Muitos tratados haverão ainda de serem escritos
sobre esse tema. Os cursos relacionados às ciências sociais terão muito
material sobre o qual se debruçar e esmiuçar suas detidas vistas, por meio dos
quais certamente sacarão dezenas de mirabolantes teorias. Para nós,
preliminarmente nos parece certo que os manifestantes de junho não mudaram de
ideia nesse pouco mais de um ano, para se sentirem magicamente representados
pelos mesmos governantes de antes. Seguem não estando representados pelo
Congresso Nacional, Assembleias Legislativas e Executivo tanto quanto antes. A
conclusão primeira que nos parece advir das urnas é a da falência do sistema
que por detrás do discurso de que somente por intermédio da democracia se
conquistarão todas as liberdades, exclui espuriamente desse mesmo sistema representativo
uma significativa massa de estudantes, intelectuais, artistas e vanguardistas
de diversas espécies, que foram aqueles que saíram às ruas em protesto mas que
nada de positivo obtiveram como resposta das urnas. Estranhamente, a democracia
brasileira exclui do efetivo poder decisório as melhores cabeças e os mais
ávidos a dar cabo das desigualdades e injustiças sociais reinantes. Se
observarmos bem, a constatação é ainda mais tenebrosa, pois não é somente a
democracia brasileira que exclui seus melhores quadros da participatividade,
mas a democracia mundial, pois é inevitável aferir que a democracia europeia,
por exemplo, também padece do mesmo e talvez irremediável mal de não
representar os verdadeiros interesses da sociedade. Em seu Ensaio Sobre a Lucidez, o prêmio Nobel de Literatura, o português
José Saramago nos impinge tenebroso alerta: o inimigo dos tempos modernos é o
próprio governo democraticamente eleito.
A democracia por si mesma não nos representa, pois
os eleitos são paridos das práticas das dezenas de espécies de abuso. A
democracia, ensina por exemplo o sábio eleitoralista Fávila Ribeiro, pressupõe
uma completa igualdade entre os competidores, pois que do contrário, ela não
espelhará uma decisão soberana. No Brasil é cediço o conhecimento no sentido de
que aqueles que não abusarem do poder, jamais serão eleitos. E o abuso por si
só desequilibra a igualdade da competição. Logo, outra conclusão se impõe
quanto a todos os eleitos do presente processo eleitoral (talvez quase sem exceção),
que é a de que só lograram vitória no pleito graças à prática de alguma espécie
de abuso de poder.
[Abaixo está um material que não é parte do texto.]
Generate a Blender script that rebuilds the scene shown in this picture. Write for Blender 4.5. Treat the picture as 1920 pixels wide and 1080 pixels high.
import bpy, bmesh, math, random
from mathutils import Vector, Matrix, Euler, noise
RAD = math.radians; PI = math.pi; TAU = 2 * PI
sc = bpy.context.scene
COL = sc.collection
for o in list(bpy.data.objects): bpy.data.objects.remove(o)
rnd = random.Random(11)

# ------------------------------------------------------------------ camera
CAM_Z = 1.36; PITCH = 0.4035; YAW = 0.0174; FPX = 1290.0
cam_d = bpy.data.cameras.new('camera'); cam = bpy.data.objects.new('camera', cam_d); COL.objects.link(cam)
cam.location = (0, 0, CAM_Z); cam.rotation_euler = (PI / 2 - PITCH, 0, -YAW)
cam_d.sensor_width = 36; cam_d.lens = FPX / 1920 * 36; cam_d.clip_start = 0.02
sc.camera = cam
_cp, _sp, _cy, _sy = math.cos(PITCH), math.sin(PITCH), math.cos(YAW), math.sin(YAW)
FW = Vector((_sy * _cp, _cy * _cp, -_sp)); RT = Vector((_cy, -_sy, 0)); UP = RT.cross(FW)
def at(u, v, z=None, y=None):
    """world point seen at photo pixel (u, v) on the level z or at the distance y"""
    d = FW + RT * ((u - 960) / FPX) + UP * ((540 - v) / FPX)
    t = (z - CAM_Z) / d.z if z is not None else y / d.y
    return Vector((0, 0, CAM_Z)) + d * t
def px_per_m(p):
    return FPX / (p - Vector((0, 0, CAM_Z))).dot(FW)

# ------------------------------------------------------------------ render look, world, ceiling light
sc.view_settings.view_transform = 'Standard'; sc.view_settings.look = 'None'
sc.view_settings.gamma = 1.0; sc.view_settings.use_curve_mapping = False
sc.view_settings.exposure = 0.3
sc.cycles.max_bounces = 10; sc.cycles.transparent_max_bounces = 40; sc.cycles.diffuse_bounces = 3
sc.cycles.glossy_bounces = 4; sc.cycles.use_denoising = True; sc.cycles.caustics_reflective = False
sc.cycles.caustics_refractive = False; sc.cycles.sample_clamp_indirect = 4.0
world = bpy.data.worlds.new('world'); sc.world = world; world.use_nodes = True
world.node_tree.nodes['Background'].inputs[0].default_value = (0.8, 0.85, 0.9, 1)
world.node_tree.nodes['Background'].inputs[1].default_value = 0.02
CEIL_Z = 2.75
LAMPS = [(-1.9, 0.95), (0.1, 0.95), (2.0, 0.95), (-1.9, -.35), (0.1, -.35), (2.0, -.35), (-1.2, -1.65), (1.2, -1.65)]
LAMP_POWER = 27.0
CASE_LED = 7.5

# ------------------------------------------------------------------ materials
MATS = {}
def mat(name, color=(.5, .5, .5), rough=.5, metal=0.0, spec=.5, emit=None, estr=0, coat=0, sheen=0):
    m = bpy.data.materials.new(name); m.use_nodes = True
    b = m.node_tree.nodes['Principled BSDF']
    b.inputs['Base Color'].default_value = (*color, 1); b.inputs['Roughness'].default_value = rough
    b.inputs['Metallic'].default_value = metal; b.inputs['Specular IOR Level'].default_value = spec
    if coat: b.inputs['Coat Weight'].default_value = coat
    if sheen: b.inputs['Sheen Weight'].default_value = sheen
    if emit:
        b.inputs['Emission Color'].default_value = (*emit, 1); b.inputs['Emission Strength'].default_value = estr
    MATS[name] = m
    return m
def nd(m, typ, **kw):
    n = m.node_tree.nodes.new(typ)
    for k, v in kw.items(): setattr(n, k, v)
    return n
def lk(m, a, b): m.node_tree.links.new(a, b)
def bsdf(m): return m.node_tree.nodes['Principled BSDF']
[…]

Nesse sentido, lembramos que abusar do poder não significa
exclusivamente a compra direta de votos, mas também o uso da máquina pública em
favor de candidaturas, a maquiagem falaciosa do marketing político, e às vezes
até a superioridade cultural de uns sobre os outros, além de tantas outras
espécies. Assim, a mazela da nossa democracia está antes de tudo na miséria do
nosso povo. Se é importante dar comida aos famintos, como fazem os programas
sociais da atualidade, mais ainda é instruir e dignificar os miseráveis, pois
somente a educação libertará verdadeiramente o homem, tornando-o em definitivo
igual aos demais membros da mesma sociedade. E a educação, convenhamos, é o
tema sobre o qual pouco se debate e muito menos ainda se estabelecem práticas
efetivas para a sua concretização. O Plano Nacional de Educação fala em dez por
cento do PIB para a educação nacional, porém é de se indagar a porcentagem desse
valor que será destinada ao aparelhamento estatal dos partidos políticos,
tomada a efeito por intermédio da corrupção, a exemplo do que se vem acontecendo
com a Petrobras. É triste, mas nos parece óbvio que os prometidos recursos do pré-sal não ficarão imunes a esta
nefasta realidade.
Não se tratará jamais de defender o fim da
democracia, mas de chamar a sociedade nacional à responsabilidade e consciência
no sentido de que para nos afirmarmos como uma nação verdadeiramente livre e
democrática, precisamos muito mais que simplesmente comparecermos às urnas a
cada dois anos. O sufrágio praticado da forma pela qual fazemos no Brasil longe
está de espelhar uma verdadeira democracia, pois uma democracia sem liberdade,
sem a possibilidade de verdadeira participação, sem se permitir representar os
milhares de brasileiros que acorreram, indignados, às ruas em junho do ano
pretérito, definitivamente não espelha nenhuma liberdade. Democracia sem
liberdade não é democracia, mas um engodo dela. Cuidado para não transformarmos
nossa sociedade em uma democracia de falácias, onde no discurso da televisão
somos livres e nas práticas da mídia e do governo escravos. Se somente a
educação conscientiza e liberta verdadeiramente, somente poderemos nos declarar
uma democracia efetiva desde quando toda a nossa população venha a ter acesso a
uma educação plena, integral e libertadora. Chega de testemunharmos eleições
onde a miséria do povo seja o fator decisório do sufrágio.